Task to carry out: Repeat every line exactly, keeping the pictures out of the copy.

Supplied information:
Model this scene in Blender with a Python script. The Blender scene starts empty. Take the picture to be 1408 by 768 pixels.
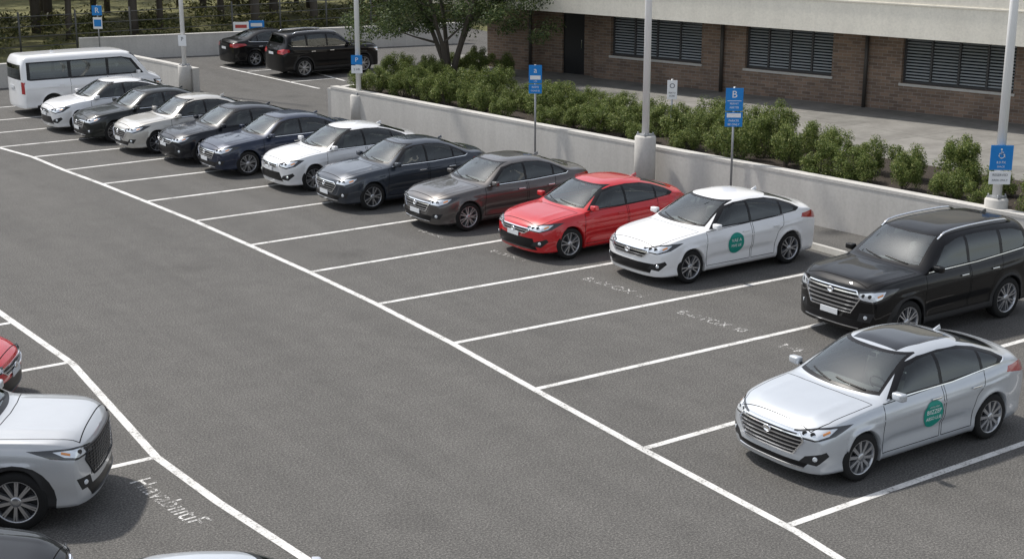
import bpy, bmesh, math, random, bisect
import numpy as np
from mathutils import Vector, Matrix
from mathutils.bvhtree import BVHTree
from mathutils.interpolate import poly_3d_calc
random.seed(7); rng=np.random.default_rng(7)
S=bpy.context.scene
COL=S.collection

# ------------------------------------------------------------------ materials
def nmat(name):
    m=bpy.data.materials.new(name); m.use_nodes=True
    return m,m.node_tree.nodes,m.node_tree.links,m.node_tree.nodes['Principled BSDF']
def plain(name,col,rough=.5,metal=0.,coat=0.,spec=.5):
    m,n,l,b=nmat(name)
    b.inputs['Base Color'].default_value=(*col,1); b.inputs['Roughness'].default_value=rough
    b.inputs['Metallic'].default_value=metal; b.inputs['Coat Weight'].default_value=coat
    b.inputs['Coat Roughness'].default_value=.03; b.inputs['Specular IOR Level'].default_value=spec
    return m
def noise(n,l,co,scale,detail=4,rough=.55):
    t=n.new('ShaderNodeTexNoise'); t.inputs['Scale'].default_value=scale; t.inputs['Detail'].default_value=detail
    t.inputs['Roughness'].default_value=rough
    if co is not None: l.new(co,t.inputs['Vector'])
    return t.outputs['Fac']
def ramp(n,l,fac,stops):
    r=n.new('ShaderNodeValToRGB'); e=r.color_ramp.elements
    while len(e)>1: e.remove(e[0])
    e[0].position=stops[0][0]; e[0].color=(*stops[0][1],1)
    for p,c in stops[1:]:
        x=e.new(p); x.color=(*c,1)
    l.new(fac,r.inputs['Fac']); return r.outputs['Color']
def mixc(n,l,fac,a,b,mode='MIX'):
    m=n.new('ShaderNodeMix'); m.data_type='RGBA'; m.blend_type=mode
    def s(i,v):
        if isinstance(v,(int,float)): m.inputs[i].default_value=v if i==0 else (v,v,v,1)
        elif isinstance(v,tuple): m.inputs[i].default_value=(*v,1)
        else: l.new(v,m.inputs[i])
    s(0,fac); s(6,a); s(7,b); return m.outputs[2]
def bump(n,l,h,b,st=.3,d=.02):
    q=n.new('ShaderNodeBump'); q.inputs['Strength'].default_value=st; q.inputs['Distance'].default_value=d
    l.new(h,q.inputs['Height']); l.new(q.outputs[0],b.inputs['Normal'])
def coords(n,which='Object'):
    return n.new('ShaderNodeTexCoord').outputs[which]
def paint(name,col,metal=.35,rough=.38,dust=.004,spec=.5,coat=1.):
    m,n,l,b=nmat(name)
    co=coords(n); d=noise(n,l,co,3.,4)
    c=ramp(n,l,d,[(.35,tuple(col)),(.75,tuple(x*.95+dust for x in col))])
    l.new(c,b.inputs['Base Color'])
    b.inputs['Metallic'].default_value=metal; b.inputs['Roughness'].default_value=rough
    b.inputs['Specular IOR Level'].default_value=spec
    b.inputs['Coat Weight'].default_value=coat; b.inputs['Coat Roughness'].default_value=.025
    return m
def glass(name,tint,add=.06):
    m=bpy.data.materials.new(name); m.use_nodes=True; n=m.node_tree.nodes; l=m.node_tree.links; n.clear()
    o=n.new('ShaderNodeOutputMaterial'); mx=n.new('ShaderNodeMixShader'); t=n.new('ShaderNodeBsdfTransparent')
    g=n.new('ShaderNodeBsdfGlossy'); f=n.new('ShaderNodeFresnel'); a=n.new('ShaderNodeMath')
    f.inputs['IOR'].default_value=1.6; a.operation='ADD'; a.inputs[1].default_value=add
    t.inputs['Color'].default_value=(*tint,1); g.inputs['Roughness'].default_value=.02
    g.inputs['Color'].default_value=(.93,.97,.97,1)
    l.new(f.outputs[0],a.inputs[0]); l.new(a.outputs[0],mx.inputs[0]); l.new(t.outputs[0],mx.inputs[1]); l.new(g.outputs[0],mx.inputs[2])
    l.new(mx.outputs[0],o.inputs[0]); return m
M={}
M['ws']=glass('windshield_glass',(.82,.90,.87),.09)
M['sg']=glass('side_glass',(.22,.25,.25),.03)
M['blk']=plain('black_trim',(.008,.008,.009),.3,spec=.3)
M['plastic']=plain('black_plastic',(.014,.014,.015),.6)
M['chrome']=plain('chrome',(.86,.87,.89),.14,1.)
M['tyre']=plain('tyre_rubber',(.015,.015,.015),.8,spec=.25)
M['rim']=plain('alloy_rim',(.52,.53,.55),.28,.85)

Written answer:
Model this scene in Blender with a Python script. The Blender scene starts empty. Take the picture to be 1408 by 768 pixels.
import bpy, bmesh, math, random, bisect
import numpy as np
from mathutils import Vector, Matrix
from mathutils.bvhtree import BVHTree
from mathutils.interpolate import poly_3d_calc
random.seed(7); rng=np.random.default_rng(7)
S=bpy.context.scene
COL=S.collection

# ------------------------------------------------------------------ materials
def nmat(name):
    m=bpy.data.materials.new(name); m.use_nodes=True
    return m,m.node_tree.nodes,m.node_tree.links,m.node_tree.nodes['Principled BSDF']
def plain(name,col,rough=.5,metal=0.,coat=0.,spec=.5):
    m,n,l,b=nmat(name)
    b.inputs['Base Color'].default_value=(*col,1); b.inputs['Roughness'].default_value=rough
    b.inputs['Metallic'].default_value=metal; b.inputs['Coat Weight'].default_value=coat
    b.inputs['Coat Roughness'].default_value=.03; b.inputs['Specular IOR Level'].default_value=spec
    return m
def noise(n,l,co,scale,detail=4,rough=.55):
    t=n.new('ShaderNodeTexNoise'); t.inputs['Scale'].default_value=scale; t.inputs['Detail'].default_value=detail
    t.inputs['Roughness'].default_value=rough
    if co is not None: l.new(co,t.inputs['Vector'])
    return t.outputs['Fac']
def ramp(n,l,fac,stops):
    r=n.new('ShaderNodeValToRGB'); e=r.color_ramp.elements
    while len(e)>1: e.remove(e[0])
    e[0].position=stops[0][0]; e[0].color=(*stops[0][1],1)
    for p,c in stops[1:]:
        x=e.new(p); x.color=(*c,1)
    l.new(fac,r.inputs['Fac']); return r.outputs['Color']
def mixc(n,l,fac,a,b,mode='MIX'):
    m=n.new('ShaderNodeMix'); m.data_type='RGBA'; m.blend_type=mode
    def s(i,v):
        if isinstance(v,(int,float)): m.inputs[i].default_value=v if i==0 else (v,v,v,1)
        elif isinstance(v,tuple): m.inputs[i].default_value=(*v,1)
        else: l.new(v,m.inputs[i])
    s(0,fac); s(6,a); s(7,b); return m.outputs[2]
def bump(n,l,h,b,st=.3,d=.02):
    q=n.new('ShaderNodeBump'); q.inputs['Strength'].default_value=st; q.inputs['Distance'].default_value=d
    l.new(h,q.inputs['Height']); l.new(q.outputs[0],b.inputs['Normal'])
def coords(n,which='Object'):
    return n.new('ShaderNodeTexCoord').outputs[which]
def paint(name,col,metal=.35,rough=.38,dust=.004,spec=.5,coat=1.):
    m,n,l,b=nmat(name)
    co=coords(n); d=noise(n,l,co,3.,4)
    c=ramp(n,l,d,[(.35,tuple(col)),(.75,tuple(x*.95+dust for x in col))])
    l.new(c,b.inputs['Base Color'])
    b.inputs['Metallic'].default_value=metal; b.inputs['Roughness'].default_value=rough
    b.inputs['Specular IOR Level'].default_value=spec
    b.inputs['Coat Weight'].default_value=coat; b.inputs['Coat Roughness'].default_value=.025
    return m
def glass(name,tint,add=.06):
    m=bpy.data.materials.new(name); m.use_nodes=True; n=m.node_tree.nodes; l=m.node_tree.links; n.clear()
    o=n.new('ShaderNodeOutputMaterial'); mx=n.new('ShaderNodeMixShader'); t=n.new('ShaderNodeBsdfTransparent')
    g=n.new('ShaderNodeBsdfGlossy'); f=n.new('ShaderNodeFresnel'); a=n.new('ShaderNodeMath')
    f.inputs['IOR'].default_value=1.6; a.operation='ADD'; a.inputs[1].default_value=add
    t.inputs['Color'].default_value=(*tint,1); g.inputs['Roughness'].default_value=.02
    g.inputs['Color'].default_value=(.93,.97,.97,1)
    l.new(f.outputs[0],a.inputs[0]); l.new(a.outputs[0],mx.inputs[0]); l.new(t.outputs[0],mx.inputs[1]); l.new(g.outputs[0],mx.inputs[2])
    l.new(mx.outputs[0],o.inputs[0]); return m
M={}
M['ws']=glass('windshield_glass',(.82,.90,.87),.09)
M['sg']=glass('side_glass',(.22,.25,.25),.03)
M['blk']=plain('black_trim',(.008,.008,.009),.3,spec=.3)
M['plastic']=plain('black_plastic',(.014,.014,.015),.6)
M['chrome']=plain('chrome',(.86,.87,.89),.14,1.)
M['tyre']=plain('tyre_rubber',(.015,.015,.015),.8,spec=.25)
M['rim']=plain('alloy_rim',(.52,.53,.55),.28,.85)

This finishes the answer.